Work instructions ▸
Give the number of lines containing the word "picture" and nothing more.

Entries provided ▸
********

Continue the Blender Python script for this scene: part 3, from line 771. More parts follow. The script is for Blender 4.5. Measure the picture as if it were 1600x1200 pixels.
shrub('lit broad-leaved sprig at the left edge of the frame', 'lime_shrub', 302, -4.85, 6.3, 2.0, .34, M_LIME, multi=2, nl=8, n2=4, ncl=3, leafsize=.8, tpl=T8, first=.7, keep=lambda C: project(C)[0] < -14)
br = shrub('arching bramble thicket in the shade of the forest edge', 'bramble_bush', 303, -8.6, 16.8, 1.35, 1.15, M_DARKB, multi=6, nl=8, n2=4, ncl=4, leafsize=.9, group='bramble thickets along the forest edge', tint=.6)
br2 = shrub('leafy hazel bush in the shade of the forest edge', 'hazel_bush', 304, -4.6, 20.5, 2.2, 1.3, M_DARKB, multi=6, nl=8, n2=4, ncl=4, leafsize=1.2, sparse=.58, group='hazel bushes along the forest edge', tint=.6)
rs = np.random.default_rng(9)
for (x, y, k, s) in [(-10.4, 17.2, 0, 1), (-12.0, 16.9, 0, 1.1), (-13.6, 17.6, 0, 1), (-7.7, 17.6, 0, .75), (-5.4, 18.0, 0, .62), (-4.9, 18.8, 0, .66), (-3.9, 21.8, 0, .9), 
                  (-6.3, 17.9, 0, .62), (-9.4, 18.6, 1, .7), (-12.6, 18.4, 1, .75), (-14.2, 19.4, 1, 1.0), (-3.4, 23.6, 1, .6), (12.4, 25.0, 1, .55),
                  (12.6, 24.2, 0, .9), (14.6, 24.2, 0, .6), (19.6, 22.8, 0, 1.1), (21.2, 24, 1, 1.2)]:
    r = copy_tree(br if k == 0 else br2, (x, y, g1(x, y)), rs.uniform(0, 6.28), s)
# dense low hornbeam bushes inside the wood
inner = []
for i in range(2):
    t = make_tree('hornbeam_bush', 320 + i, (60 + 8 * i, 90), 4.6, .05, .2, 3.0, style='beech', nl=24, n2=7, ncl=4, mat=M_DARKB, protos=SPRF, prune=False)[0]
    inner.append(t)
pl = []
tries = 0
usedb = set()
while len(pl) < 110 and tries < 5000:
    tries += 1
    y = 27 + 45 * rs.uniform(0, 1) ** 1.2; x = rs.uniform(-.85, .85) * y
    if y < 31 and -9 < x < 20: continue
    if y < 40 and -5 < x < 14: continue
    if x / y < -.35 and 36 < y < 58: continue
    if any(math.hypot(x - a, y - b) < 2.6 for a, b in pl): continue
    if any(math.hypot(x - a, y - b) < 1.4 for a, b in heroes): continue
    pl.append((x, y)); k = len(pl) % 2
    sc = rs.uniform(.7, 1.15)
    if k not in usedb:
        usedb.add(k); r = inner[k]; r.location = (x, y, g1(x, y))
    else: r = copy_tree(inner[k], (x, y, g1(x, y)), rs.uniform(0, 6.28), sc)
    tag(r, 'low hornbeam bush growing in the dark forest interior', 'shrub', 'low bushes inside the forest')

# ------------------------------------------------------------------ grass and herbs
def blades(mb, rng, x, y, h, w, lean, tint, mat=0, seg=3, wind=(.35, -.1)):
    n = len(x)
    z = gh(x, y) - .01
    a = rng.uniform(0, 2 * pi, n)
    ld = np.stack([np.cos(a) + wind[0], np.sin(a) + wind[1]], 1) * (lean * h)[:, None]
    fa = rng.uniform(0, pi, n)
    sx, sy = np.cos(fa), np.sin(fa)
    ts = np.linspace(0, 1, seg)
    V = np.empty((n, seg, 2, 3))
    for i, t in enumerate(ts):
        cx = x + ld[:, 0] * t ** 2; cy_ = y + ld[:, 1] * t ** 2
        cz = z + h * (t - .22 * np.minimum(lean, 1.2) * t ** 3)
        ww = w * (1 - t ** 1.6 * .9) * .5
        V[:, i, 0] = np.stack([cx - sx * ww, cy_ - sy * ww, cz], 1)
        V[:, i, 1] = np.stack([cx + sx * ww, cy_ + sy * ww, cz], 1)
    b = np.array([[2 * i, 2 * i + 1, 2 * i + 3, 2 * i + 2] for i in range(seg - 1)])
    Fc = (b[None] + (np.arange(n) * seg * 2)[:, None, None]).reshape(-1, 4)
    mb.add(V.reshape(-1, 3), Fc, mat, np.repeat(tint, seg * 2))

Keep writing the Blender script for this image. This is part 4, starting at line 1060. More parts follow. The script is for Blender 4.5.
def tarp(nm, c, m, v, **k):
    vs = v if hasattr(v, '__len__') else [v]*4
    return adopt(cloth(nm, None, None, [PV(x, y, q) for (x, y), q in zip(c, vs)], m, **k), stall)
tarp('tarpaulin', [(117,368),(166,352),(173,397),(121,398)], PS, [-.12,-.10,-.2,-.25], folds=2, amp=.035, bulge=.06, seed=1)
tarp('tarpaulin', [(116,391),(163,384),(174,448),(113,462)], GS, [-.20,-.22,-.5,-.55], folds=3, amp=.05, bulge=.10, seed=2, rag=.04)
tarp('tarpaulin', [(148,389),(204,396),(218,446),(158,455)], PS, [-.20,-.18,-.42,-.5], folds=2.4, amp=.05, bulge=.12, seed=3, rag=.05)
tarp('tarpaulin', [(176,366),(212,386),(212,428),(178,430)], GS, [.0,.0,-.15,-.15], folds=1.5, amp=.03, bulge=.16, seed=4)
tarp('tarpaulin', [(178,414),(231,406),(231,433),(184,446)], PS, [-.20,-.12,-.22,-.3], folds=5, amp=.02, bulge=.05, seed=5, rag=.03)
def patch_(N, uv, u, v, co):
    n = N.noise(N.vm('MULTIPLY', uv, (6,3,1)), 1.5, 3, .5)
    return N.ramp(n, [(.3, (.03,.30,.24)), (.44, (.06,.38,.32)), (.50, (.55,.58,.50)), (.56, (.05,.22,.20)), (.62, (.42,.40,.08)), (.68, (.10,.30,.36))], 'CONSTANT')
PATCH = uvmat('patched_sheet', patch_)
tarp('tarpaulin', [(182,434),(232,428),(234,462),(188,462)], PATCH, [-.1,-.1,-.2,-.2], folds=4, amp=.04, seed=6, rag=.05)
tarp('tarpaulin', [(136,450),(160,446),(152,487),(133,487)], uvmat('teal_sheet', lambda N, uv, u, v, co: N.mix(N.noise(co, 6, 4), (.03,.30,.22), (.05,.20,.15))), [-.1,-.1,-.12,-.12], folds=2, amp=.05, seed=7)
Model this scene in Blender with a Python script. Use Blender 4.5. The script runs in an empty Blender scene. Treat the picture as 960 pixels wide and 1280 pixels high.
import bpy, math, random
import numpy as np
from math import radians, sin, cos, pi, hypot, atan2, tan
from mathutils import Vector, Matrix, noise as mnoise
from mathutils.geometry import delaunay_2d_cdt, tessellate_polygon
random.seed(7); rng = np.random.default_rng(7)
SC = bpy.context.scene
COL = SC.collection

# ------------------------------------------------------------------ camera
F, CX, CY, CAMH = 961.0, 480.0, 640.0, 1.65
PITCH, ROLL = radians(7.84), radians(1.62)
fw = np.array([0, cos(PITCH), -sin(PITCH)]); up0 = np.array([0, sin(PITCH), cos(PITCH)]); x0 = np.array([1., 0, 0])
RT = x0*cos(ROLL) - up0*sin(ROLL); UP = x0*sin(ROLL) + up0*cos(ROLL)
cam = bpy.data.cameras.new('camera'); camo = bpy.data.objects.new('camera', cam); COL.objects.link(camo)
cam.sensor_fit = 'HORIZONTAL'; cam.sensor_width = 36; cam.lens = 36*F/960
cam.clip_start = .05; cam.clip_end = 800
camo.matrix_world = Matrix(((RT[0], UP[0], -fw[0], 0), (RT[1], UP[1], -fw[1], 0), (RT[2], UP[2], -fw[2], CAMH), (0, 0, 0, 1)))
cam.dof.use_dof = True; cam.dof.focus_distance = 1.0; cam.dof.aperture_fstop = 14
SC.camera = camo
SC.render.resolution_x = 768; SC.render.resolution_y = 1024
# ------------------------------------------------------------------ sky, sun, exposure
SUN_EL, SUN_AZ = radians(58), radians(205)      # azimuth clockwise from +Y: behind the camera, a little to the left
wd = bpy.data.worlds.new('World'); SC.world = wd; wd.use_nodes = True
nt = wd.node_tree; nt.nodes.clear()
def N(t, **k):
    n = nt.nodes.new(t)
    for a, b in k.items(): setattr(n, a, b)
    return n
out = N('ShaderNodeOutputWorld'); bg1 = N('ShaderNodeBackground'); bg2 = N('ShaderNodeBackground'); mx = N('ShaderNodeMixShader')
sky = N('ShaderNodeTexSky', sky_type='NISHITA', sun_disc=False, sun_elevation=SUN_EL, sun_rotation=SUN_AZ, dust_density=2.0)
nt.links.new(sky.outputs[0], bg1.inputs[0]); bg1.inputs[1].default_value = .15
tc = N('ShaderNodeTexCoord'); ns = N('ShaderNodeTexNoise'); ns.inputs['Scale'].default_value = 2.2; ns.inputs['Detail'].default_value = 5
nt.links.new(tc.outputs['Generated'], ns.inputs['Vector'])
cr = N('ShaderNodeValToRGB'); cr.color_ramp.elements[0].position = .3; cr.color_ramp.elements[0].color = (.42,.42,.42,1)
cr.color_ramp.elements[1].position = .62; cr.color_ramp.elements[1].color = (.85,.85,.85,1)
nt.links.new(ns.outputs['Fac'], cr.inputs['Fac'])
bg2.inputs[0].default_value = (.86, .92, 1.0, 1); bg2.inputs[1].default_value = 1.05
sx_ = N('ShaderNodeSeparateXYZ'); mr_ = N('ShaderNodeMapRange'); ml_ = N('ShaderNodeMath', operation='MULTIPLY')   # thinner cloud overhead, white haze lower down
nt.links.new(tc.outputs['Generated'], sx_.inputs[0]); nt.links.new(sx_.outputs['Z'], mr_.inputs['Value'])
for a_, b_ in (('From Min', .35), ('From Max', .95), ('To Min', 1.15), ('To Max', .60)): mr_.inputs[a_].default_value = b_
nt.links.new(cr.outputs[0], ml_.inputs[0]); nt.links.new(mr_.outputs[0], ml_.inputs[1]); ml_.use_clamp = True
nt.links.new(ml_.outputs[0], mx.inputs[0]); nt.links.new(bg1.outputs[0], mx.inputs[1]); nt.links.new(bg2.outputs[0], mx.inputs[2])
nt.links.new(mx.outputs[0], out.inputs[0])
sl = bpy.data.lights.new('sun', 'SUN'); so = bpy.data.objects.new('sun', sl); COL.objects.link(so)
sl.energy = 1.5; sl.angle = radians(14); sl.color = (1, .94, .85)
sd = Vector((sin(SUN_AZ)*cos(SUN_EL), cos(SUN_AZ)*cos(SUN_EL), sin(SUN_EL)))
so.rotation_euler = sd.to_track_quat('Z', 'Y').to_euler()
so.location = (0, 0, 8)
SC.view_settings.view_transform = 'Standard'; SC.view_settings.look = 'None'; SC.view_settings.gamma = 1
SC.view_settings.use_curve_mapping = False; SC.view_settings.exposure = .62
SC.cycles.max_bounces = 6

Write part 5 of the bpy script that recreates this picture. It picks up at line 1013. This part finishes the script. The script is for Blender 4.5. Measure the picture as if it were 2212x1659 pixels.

********

Problem solution ▸
3